It is on the restaurant to bring a new bottle. The cost is on them.
The couple times I have had it happen someone in the restaurant checked the wine to see if I was making it up (I wasn’t, it’s obvious when it is corked). But, bad is bad. It’d be like them serving you something rotten. It is on them to fix the problem and you do not pay for the mistake.
To be clear though…tasting the wine is only to see if it has gone bad (corked). You can’t (or shouldn’t) send it back just because you decide you don’t like it (but it is otherwise fine). And, as noted above, it is very rare these days a bottle will be bad. It was probably a common enough occurrence in the old days but very rare now.
A ‘corked’ wine will smell and taste like musty cardboard, wet dog, or a moldy basement. - SOURCE
All of this, of course, is when you are buying the whole bottle. Fine restaurants will often also have wine by the glass. If you are trying to decide which one to buy in that case, they will give you a little taste and you can turn it down if you don’t like it. Sometimes you will get a taste of two different ones and you can you choose the one you like best.

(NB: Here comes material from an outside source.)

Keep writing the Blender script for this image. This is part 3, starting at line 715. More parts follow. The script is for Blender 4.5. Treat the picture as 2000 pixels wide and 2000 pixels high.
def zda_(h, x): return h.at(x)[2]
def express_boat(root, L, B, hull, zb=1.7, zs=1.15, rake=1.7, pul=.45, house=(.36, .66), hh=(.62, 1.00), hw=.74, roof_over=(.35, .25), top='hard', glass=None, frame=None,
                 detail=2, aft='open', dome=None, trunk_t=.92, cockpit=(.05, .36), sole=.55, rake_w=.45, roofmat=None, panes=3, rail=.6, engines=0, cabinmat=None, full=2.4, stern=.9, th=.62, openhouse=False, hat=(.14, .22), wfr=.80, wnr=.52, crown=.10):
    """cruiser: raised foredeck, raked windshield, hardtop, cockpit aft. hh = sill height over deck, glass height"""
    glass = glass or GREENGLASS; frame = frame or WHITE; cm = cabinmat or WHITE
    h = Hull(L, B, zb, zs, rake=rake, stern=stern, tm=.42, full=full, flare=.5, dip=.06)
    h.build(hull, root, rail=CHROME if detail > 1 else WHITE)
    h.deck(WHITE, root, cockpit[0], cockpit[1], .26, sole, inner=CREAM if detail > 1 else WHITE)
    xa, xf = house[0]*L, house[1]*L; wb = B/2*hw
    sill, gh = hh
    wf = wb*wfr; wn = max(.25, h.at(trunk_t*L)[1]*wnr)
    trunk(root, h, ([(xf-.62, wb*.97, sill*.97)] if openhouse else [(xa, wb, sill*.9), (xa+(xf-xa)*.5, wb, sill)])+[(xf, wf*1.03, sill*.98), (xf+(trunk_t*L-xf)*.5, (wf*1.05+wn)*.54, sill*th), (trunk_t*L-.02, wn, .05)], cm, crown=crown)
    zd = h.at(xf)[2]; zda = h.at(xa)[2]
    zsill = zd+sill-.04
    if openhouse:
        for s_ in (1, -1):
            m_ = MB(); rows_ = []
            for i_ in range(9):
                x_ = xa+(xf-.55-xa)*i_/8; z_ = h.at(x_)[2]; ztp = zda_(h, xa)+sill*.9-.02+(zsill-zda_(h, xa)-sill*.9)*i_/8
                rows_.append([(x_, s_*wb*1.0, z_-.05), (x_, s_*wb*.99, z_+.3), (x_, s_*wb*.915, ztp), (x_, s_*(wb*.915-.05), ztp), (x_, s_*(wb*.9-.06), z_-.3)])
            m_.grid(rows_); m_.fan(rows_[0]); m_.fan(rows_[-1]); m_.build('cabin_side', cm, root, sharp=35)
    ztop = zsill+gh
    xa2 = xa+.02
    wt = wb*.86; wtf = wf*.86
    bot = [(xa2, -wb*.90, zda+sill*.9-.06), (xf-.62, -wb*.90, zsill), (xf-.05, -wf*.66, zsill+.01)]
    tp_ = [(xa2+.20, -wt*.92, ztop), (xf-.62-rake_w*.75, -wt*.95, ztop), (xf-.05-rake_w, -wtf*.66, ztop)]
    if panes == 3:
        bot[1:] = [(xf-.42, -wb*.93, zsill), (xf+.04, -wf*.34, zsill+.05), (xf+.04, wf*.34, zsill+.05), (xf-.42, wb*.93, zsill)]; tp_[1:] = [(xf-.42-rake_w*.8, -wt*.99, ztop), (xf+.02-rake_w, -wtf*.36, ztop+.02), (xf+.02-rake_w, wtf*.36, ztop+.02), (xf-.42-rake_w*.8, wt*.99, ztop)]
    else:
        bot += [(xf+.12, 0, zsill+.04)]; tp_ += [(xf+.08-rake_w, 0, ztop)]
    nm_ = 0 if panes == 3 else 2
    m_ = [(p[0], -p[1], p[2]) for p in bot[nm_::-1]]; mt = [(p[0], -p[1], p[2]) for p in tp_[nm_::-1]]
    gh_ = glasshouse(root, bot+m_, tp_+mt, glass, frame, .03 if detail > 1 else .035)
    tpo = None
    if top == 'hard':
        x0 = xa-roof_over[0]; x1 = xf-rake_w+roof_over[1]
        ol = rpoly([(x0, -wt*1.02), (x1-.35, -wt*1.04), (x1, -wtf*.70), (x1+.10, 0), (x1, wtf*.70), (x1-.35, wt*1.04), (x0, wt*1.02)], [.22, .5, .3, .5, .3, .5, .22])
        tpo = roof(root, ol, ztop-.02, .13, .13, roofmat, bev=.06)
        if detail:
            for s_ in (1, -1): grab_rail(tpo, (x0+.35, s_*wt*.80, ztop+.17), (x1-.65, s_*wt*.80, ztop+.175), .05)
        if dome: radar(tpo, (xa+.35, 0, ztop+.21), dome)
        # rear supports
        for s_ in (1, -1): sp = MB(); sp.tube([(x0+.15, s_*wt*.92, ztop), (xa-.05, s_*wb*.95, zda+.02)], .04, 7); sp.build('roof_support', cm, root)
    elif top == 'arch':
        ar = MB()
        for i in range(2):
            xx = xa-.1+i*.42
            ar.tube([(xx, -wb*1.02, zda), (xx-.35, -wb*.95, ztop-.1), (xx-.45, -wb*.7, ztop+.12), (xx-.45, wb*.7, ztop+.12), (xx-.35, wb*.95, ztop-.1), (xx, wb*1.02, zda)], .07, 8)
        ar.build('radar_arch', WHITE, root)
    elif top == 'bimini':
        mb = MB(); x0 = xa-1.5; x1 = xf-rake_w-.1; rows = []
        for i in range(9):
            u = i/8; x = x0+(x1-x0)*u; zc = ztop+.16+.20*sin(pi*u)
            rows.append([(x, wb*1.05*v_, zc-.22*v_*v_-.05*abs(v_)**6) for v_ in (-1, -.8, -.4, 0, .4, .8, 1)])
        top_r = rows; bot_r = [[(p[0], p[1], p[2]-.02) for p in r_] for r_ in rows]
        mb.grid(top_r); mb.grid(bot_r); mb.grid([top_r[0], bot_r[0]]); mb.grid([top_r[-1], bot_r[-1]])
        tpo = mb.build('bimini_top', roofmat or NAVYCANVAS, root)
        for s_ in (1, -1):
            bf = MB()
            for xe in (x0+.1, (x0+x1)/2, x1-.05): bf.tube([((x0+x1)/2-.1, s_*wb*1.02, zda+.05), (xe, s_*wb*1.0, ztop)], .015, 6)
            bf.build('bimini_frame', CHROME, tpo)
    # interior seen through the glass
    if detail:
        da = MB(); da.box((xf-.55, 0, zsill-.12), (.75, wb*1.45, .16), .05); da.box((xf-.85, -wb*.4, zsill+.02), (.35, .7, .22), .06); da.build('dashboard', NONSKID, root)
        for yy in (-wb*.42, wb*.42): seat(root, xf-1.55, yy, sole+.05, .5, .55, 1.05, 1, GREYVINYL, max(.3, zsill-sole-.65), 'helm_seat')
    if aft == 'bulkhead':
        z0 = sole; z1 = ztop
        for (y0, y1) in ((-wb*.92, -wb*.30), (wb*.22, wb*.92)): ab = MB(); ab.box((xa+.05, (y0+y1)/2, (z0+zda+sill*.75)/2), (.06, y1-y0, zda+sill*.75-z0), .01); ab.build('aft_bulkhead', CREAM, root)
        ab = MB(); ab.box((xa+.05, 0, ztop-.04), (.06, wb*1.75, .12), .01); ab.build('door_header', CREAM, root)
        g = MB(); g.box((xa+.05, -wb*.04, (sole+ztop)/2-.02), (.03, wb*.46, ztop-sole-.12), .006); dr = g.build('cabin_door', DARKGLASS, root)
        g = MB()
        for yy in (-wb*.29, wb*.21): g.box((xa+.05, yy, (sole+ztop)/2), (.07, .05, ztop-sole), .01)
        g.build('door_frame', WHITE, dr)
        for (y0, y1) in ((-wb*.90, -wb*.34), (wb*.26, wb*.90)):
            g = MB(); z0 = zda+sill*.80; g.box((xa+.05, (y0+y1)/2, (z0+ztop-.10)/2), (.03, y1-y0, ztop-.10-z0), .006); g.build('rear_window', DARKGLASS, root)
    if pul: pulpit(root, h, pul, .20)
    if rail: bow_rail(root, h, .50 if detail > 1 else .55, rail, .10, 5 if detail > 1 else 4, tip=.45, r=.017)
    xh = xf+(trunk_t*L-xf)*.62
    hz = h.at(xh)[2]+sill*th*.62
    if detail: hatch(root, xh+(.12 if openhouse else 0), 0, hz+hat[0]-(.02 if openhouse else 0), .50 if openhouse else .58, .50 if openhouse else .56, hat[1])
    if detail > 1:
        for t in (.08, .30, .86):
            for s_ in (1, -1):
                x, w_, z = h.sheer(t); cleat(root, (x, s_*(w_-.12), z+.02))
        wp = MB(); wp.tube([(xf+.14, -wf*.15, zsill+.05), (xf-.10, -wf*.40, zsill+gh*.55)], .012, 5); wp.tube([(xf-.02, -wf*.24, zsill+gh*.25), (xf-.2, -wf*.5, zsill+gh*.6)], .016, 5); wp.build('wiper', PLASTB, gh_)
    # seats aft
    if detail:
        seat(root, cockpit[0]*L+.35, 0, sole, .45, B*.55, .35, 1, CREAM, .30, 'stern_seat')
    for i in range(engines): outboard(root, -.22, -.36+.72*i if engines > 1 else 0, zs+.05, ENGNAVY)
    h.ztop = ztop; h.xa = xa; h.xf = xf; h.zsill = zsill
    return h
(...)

There’s a major distinction here between wine being corked or otherwise spoiled and the customer just not liking it. In the first case, the restaurant is absolutely responsible, in the second case, it’s ethically and legally the customer’s wine and the customer’s problem. Sending it back in such a case is at best extremely rude and how a restaurant handles it would depend on the particular restaurant and their relationship with the customer. The “little taste” that the sommelier pours into your glass is not to determine if you like it, it’s for you to make sure the wine hasn’t spoiled in some way.
If I was the head waiter and a customer raised a fuss and was refusing to pay for a bottle they just didn’t like, I would inform them that they weren’t going to be served and ask them to leave. But that’s just me; I have no tolerance for assholes. I would feel that this is the sort of customer who might send an entire expensive meal back because they just didn’t like that, either. No thanks, that kind of customer nobody needs.

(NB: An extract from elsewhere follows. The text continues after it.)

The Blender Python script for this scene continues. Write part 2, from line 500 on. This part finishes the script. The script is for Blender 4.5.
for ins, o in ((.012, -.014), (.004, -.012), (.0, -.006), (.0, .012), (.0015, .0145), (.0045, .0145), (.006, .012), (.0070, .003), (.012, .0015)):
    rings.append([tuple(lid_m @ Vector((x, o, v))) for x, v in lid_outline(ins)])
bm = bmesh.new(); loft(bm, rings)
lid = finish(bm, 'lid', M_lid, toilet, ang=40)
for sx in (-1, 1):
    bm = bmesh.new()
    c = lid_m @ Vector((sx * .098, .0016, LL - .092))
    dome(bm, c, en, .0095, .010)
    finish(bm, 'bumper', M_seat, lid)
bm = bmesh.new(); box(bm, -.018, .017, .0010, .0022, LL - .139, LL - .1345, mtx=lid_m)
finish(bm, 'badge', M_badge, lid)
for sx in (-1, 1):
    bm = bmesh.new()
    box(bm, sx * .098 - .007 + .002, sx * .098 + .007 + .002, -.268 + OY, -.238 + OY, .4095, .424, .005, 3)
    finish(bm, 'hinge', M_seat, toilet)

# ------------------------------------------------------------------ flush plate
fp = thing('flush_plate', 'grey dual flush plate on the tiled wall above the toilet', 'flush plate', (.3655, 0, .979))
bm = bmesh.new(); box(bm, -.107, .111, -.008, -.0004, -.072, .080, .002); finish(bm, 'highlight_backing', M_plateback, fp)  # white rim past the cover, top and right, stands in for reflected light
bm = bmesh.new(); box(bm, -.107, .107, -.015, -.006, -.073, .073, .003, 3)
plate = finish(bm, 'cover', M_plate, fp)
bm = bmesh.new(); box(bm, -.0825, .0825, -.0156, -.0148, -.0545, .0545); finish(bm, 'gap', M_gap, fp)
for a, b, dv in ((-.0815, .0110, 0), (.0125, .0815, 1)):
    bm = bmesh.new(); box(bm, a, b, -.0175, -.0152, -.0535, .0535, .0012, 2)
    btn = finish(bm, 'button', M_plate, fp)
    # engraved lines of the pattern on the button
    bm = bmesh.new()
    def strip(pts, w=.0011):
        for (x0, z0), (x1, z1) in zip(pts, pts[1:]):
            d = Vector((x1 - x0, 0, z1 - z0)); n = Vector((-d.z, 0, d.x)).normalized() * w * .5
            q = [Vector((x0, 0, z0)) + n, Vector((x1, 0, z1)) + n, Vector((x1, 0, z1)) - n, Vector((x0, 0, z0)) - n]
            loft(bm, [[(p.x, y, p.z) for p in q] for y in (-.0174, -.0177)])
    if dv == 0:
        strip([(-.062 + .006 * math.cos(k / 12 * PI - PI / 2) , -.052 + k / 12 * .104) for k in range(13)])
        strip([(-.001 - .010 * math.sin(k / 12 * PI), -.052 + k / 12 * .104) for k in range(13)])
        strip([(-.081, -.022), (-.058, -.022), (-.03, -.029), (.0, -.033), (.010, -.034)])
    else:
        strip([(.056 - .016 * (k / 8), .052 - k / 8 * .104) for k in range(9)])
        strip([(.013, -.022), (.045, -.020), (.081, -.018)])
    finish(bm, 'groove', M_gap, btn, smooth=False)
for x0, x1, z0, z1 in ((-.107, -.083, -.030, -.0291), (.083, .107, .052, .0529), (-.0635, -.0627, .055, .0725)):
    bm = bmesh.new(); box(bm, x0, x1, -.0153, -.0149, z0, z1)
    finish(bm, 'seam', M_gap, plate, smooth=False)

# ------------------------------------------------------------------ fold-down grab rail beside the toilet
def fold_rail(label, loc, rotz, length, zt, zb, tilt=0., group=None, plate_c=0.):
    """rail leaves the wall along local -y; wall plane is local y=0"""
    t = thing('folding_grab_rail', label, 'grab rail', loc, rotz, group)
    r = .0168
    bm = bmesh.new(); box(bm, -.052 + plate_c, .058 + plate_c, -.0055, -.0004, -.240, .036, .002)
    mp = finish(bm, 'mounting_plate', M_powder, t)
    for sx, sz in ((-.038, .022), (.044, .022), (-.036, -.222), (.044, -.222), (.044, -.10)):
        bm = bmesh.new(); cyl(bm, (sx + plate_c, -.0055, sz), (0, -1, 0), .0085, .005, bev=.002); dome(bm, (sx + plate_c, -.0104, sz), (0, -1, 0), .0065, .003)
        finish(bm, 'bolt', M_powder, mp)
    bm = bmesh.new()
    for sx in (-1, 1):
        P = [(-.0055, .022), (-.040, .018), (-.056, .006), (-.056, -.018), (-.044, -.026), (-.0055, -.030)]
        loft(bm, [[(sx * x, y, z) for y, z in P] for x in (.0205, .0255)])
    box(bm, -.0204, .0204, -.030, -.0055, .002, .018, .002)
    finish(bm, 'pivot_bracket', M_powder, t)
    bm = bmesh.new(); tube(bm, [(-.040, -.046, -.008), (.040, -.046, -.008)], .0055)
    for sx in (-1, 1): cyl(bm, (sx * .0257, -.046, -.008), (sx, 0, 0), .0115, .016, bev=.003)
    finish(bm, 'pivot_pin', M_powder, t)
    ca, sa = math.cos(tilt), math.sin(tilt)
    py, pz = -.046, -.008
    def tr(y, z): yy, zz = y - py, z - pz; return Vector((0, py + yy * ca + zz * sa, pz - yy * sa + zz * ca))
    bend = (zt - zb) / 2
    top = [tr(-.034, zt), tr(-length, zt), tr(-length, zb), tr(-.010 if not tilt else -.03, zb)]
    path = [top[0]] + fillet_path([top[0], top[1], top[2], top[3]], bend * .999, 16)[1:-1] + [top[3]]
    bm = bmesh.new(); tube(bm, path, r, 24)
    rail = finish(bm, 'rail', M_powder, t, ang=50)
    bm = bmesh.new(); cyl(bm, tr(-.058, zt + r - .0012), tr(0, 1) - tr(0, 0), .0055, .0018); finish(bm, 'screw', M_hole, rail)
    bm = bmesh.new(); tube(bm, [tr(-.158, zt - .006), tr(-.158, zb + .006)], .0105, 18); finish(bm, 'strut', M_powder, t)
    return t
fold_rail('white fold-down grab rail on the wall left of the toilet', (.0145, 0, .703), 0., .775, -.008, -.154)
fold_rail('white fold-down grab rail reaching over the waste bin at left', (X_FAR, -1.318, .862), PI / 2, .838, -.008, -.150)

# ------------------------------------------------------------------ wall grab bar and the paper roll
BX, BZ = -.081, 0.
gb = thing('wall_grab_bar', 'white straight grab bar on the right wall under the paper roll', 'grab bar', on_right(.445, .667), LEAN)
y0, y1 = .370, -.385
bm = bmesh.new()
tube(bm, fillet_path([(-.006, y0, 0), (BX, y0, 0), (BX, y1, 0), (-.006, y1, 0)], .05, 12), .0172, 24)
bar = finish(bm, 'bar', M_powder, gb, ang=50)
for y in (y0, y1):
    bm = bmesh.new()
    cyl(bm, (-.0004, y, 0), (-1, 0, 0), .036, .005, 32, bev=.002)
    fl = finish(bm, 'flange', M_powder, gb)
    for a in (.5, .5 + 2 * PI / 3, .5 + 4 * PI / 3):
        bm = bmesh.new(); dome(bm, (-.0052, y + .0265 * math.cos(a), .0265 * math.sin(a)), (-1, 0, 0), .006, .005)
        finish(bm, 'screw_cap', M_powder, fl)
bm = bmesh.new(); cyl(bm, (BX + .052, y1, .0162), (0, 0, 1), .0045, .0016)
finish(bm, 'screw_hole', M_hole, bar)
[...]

A lot of Southeast Asians can’t metabolize alcohol. I knew several. One would just turn bright red and get hot. Another would actually get sick. The one who turns red was born in Hong Kong and didn’t come to the US until his early teens. He said “everybody knows” Chinese can’t drink wine, as your waiter did. Maybe it’s truism in China? Was your waiter an immigrant?
OTOH, I’ve also known a ton of Chinese and AB Chinese who had no problem with drinking wine at all.
One Christmas, my BiL served me a bottle of wine he got as a gift from one of the doctors he worked for. It was delicious! I drank most of the bottle. Later, he thought I wanted more and opened a bottle he’d gotten from TJ’s. I didn’t finish the glass. I was really easier to tell the better wine (which was the more expensive one, not completely unsurprisingly).
Usually, but they may be able to push back on their distributor. Especially if there is a pattern of bad corkage from a particular winery. We once sent a corked bottle back and the sommelier remarked that they’d had more than one bad bottle from that case.